### Requirements
Find every line with the word "Write". Copy those lines.

*** Provided entries

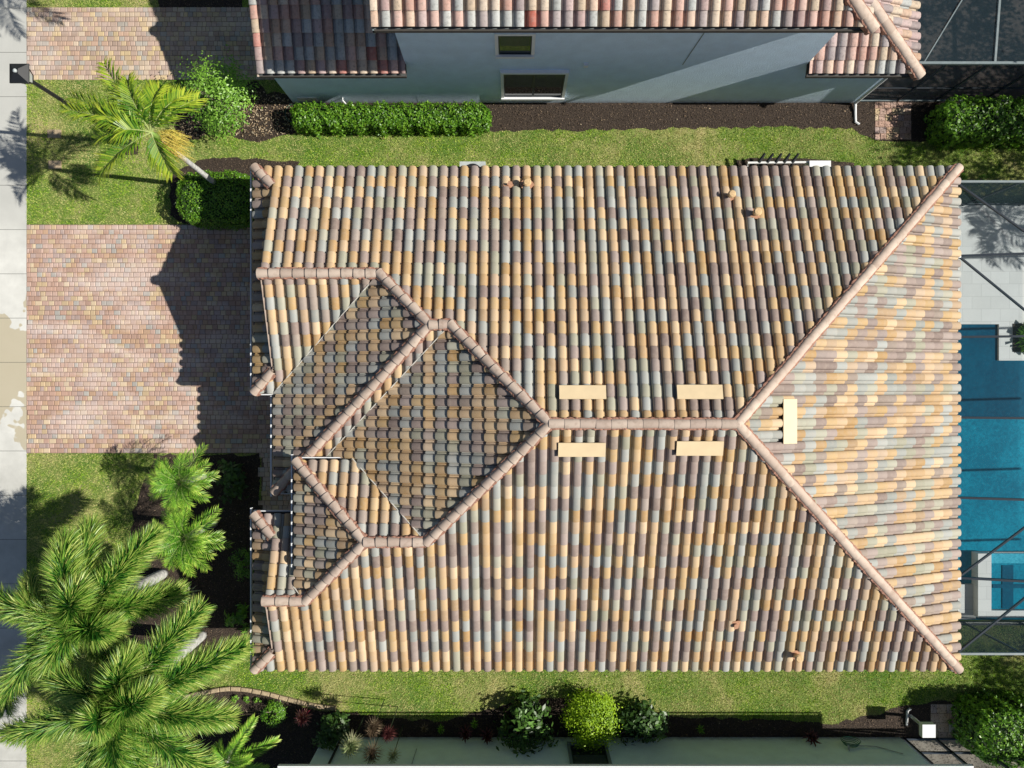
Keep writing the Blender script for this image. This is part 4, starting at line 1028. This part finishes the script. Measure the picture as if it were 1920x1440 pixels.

******
*** Provided entries

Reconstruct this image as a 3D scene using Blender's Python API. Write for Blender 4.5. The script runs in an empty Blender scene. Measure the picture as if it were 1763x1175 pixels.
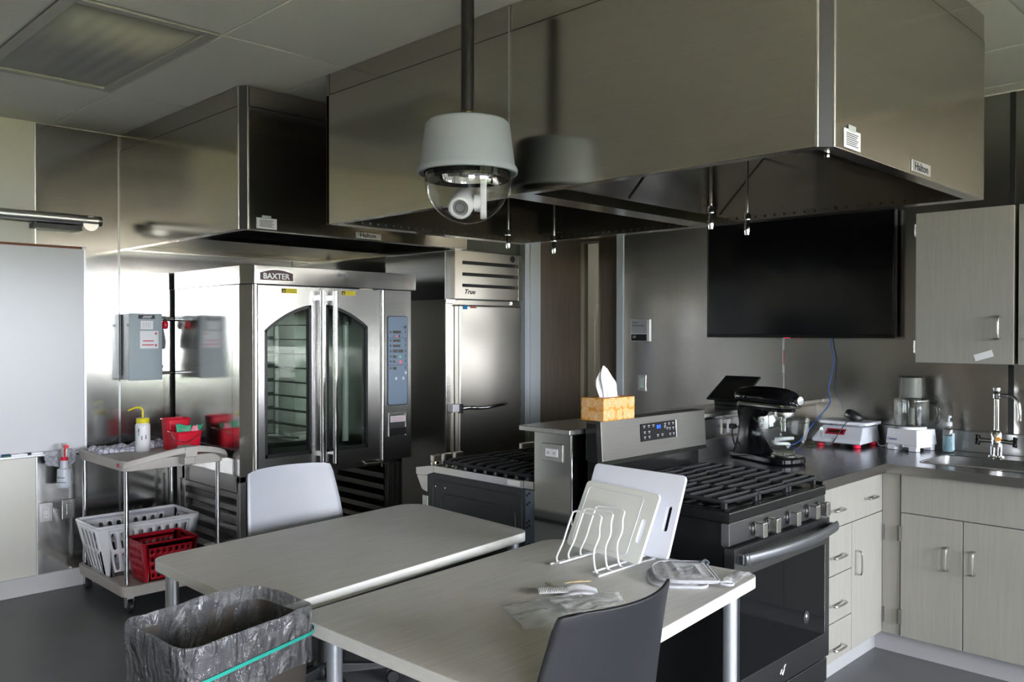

******
*** Provided entries

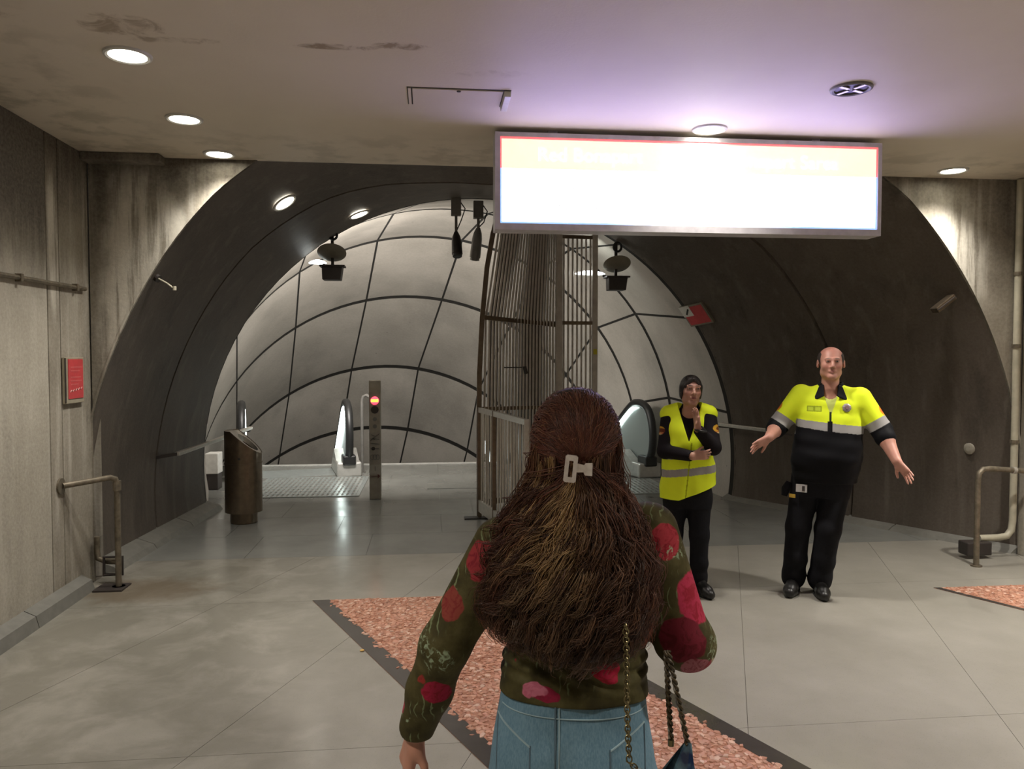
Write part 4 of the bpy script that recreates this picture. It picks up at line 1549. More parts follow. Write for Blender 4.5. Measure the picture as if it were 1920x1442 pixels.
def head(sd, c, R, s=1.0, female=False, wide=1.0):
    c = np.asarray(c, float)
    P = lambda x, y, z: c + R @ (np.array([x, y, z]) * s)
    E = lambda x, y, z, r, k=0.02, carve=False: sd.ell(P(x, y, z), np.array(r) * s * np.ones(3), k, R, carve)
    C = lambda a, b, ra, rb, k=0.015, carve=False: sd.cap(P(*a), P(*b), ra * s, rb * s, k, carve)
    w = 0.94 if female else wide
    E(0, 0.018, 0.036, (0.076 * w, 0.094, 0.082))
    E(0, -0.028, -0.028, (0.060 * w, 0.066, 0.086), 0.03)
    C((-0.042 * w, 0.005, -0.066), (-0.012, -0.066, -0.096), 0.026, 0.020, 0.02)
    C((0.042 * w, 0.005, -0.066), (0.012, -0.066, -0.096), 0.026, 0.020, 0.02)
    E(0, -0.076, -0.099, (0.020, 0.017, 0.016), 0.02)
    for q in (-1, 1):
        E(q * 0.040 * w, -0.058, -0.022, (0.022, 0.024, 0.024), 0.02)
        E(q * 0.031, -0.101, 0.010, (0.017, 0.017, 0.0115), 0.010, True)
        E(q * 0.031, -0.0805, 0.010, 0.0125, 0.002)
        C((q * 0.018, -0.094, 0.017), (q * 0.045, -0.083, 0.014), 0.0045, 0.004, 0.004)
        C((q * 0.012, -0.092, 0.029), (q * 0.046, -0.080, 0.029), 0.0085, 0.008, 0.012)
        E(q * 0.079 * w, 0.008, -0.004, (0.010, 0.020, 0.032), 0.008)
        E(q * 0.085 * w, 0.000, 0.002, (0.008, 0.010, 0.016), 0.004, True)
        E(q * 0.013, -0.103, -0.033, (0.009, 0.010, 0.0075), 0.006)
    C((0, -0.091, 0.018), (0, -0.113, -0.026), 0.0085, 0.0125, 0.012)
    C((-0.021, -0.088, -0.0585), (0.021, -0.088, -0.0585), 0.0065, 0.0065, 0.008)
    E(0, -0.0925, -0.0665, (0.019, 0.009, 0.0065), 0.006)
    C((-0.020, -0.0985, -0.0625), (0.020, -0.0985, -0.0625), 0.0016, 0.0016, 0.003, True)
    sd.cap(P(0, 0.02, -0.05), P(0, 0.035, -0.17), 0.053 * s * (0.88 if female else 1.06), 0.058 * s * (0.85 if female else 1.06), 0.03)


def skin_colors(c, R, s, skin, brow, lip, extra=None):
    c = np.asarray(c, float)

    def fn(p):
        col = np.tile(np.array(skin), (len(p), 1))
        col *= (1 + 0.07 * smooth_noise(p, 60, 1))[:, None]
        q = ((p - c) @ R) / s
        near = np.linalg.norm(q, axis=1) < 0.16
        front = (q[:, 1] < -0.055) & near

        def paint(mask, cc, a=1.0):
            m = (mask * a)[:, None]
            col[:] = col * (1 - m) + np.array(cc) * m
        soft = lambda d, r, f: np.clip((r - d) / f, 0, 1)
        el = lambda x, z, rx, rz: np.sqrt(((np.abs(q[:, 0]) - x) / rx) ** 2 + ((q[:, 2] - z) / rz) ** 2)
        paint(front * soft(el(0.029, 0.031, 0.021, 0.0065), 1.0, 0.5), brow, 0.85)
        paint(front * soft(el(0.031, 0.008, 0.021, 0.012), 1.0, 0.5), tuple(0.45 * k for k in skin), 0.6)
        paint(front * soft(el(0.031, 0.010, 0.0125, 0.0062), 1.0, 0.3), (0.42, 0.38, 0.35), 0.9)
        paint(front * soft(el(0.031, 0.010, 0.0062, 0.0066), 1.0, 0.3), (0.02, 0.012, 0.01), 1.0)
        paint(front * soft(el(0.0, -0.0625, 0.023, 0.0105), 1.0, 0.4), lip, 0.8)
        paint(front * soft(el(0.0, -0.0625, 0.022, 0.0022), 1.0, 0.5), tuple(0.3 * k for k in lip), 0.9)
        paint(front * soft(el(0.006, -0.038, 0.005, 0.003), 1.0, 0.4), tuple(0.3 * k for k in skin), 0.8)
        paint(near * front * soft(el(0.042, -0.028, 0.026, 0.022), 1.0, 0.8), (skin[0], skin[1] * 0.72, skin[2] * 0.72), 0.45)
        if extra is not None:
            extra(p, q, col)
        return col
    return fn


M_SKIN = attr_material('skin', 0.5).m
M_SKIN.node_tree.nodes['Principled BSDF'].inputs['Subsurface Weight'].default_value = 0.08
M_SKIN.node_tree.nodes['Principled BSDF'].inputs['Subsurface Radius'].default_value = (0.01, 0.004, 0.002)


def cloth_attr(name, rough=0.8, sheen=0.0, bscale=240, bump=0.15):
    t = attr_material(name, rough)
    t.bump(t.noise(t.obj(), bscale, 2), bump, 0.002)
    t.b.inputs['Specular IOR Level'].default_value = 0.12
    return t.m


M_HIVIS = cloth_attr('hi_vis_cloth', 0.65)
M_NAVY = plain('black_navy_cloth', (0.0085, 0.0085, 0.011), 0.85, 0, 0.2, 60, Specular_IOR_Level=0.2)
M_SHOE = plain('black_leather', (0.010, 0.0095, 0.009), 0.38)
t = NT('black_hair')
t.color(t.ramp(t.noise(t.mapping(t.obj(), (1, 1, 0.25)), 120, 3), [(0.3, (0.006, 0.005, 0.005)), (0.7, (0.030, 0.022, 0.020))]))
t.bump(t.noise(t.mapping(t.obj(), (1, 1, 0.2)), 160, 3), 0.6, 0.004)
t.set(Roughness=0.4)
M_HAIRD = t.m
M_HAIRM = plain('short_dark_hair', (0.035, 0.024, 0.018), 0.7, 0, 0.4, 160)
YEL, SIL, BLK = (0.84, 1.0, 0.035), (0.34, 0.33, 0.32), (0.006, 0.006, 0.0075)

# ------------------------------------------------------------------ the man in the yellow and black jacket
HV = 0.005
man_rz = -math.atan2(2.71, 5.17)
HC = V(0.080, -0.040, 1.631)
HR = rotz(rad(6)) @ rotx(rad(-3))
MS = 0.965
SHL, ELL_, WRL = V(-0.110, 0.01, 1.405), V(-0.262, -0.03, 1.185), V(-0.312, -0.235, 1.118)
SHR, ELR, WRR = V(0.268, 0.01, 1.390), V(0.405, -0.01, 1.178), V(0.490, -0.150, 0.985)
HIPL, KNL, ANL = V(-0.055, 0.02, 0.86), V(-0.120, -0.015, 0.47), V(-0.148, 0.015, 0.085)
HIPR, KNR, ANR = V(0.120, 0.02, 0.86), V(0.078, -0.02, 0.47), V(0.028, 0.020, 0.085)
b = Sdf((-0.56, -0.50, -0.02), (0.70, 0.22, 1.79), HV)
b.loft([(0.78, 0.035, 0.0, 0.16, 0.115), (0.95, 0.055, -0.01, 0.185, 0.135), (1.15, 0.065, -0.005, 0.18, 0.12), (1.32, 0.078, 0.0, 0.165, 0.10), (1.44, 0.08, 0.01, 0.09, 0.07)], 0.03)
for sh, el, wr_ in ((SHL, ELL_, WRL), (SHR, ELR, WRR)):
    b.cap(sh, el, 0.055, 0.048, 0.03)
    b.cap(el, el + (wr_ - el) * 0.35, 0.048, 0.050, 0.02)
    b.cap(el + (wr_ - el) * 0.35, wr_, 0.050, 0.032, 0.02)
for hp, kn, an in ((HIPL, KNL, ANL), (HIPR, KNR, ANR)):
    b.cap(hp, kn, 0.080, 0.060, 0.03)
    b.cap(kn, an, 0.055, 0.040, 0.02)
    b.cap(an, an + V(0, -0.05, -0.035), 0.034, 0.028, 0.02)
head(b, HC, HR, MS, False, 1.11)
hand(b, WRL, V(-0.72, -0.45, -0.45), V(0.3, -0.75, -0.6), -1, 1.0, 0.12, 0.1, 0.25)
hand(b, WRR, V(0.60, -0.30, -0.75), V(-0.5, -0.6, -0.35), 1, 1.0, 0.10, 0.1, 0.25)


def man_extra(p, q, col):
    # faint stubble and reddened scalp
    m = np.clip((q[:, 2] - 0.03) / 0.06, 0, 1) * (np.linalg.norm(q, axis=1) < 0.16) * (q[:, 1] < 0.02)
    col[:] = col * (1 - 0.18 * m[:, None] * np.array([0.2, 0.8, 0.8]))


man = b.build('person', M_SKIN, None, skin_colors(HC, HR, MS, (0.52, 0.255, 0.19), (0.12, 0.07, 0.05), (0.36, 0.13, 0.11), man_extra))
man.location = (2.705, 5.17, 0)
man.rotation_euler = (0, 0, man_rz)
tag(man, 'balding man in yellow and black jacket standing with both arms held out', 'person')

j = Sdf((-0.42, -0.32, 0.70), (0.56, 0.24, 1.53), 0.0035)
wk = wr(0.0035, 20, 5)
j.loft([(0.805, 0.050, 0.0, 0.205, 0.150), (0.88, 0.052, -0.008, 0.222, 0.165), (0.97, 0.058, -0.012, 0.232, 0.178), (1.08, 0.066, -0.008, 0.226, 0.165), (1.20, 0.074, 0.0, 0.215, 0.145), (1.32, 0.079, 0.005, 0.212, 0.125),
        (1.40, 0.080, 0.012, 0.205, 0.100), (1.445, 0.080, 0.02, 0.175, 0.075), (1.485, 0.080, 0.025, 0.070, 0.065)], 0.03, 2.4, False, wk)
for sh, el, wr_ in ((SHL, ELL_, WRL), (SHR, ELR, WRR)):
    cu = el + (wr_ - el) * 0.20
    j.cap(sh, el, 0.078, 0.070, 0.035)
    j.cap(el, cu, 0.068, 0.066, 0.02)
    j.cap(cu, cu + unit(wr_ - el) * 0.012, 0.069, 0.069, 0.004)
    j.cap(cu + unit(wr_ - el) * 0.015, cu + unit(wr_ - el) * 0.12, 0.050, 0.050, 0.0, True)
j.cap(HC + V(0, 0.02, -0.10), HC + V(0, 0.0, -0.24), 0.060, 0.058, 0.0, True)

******

### Result
Reconstruct this image as a 3D scene using Blender's Python API. Write for Blender 4.5. The script runs in an empty Blender scene. Measure the picture as if it were 1763x1175 pixels.
Write part 4 of the bpy script that recreates this picture. It picks up at line 1549. More parts follow. Write for Blender 4.5. Measure the picture as if it were 1920x1442 pixels.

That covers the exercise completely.